» **Supplied data**:
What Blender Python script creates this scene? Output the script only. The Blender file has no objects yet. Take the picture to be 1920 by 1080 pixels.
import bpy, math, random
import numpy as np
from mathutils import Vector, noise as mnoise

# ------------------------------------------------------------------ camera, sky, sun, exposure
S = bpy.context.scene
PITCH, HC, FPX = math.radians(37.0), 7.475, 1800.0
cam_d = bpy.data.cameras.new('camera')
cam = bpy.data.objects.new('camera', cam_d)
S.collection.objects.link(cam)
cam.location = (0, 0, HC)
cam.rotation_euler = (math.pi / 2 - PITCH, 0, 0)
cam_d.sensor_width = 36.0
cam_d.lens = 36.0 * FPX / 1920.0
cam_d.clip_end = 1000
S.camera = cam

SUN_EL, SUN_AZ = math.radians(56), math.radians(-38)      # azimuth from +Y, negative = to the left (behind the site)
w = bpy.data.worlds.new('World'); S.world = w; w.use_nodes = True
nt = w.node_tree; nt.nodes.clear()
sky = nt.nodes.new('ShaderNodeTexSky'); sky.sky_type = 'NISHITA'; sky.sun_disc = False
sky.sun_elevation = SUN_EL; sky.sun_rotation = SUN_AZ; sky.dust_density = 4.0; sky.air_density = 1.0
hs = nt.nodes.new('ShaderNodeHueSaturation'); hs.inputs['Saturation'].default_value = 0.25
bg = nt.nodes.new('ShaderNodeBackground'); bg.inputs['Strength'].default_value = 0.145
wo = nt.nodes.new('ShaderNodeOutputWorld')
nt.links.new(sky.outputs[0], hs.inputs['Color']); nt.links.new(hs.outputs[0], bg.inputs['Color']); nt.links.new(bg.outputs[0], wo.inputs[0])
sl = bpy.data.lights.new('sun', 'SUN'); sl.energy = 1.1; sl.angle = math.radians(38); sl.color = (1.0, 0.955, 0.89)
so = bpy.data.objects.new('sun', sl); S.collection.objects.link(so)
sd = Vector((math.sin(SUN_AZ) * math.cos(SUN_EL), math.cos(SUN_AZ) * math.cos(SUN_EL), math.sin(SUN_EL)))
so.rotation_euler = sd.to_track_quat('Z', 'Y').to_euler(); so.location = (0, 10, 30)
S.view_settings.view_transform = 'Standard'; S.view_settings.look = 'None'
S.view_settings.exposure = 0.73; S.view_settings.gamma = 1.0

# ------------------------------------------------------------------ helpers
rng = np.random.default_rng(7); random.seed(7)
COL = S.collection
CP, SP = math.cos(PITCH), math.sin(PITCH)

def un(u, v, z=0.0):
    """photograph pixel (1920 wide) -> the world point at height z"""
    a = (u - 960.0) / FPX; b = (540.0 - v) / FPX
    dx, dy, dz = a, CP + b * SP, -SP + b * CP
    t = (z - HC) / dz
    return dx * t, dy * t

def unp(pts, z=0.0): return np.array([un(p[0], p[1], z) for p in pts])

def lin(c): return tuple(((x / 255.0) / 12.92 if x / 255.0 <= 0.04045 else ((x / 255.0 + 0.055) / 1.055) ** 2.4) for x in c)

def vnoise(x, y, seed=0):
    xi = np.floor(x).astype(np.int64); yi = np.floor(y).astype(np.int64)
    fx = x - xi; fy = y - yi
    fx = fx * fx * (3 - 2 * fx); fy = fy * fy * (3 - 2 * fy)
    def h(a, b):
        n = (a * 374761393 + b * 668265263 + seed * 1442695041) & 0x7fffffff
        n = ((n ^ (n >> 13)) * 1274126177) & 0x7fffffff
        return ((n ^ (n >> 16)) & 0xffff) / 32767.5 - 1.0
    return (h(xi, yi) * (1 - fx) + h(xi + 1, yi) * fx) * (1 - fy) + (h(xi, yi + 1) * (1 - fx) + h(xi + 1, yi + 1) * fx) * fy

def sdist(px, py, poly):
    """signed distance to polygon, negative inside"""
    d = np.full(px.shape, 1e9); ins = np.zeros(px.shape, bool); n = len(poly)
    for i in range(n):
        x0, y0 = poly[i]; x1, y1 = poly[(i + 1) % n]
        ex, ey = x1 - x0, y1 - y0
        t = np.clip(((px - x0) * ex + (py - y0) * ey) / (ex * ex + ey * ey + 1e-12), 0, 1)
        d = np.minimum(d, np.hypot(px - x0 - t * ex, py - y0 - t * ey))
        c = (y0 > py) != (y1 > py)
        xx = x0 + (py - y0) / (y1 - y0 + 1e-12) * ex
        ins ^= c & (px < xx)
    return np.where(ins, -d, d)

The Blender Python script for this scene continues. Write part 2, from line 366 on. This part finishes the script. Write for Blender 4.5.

» **What to work on**: Take the lines from the start of the records through the line holding "S.camera = cam", both included, and please print them exactly, with nothing else.

» **Exercise response**:
What Blender Python script creates this scene? Output the script only. The Blender file has no objects yet. Take the picture to be 1920 by 1080 pixels.
import bpy, math, random
import numpy as np
from mathutils import Vector, noise as mnoise

# ------------------------------------------------------------------ camera, sky, sun, exposure
S = bpy.context.scene
PITCH, HC, FPX = math.radians(37.0), 7.475, 1800.0
cam_d = bpy.data.cameras.new('camera')
cam = bpy.data.objects.new('camera', cam_d)
S.collection.objects.link(cam)
cam.location = (0, 0, HC)
cam.rotation_euler = (math.pi / 2 - PITCH, 0, 0)
cam_d.sensor_width = 36.0
cam_d.lens = 36.0 * FPX / 1920.0
cam_d.clip_end = 1000
S.camera = cam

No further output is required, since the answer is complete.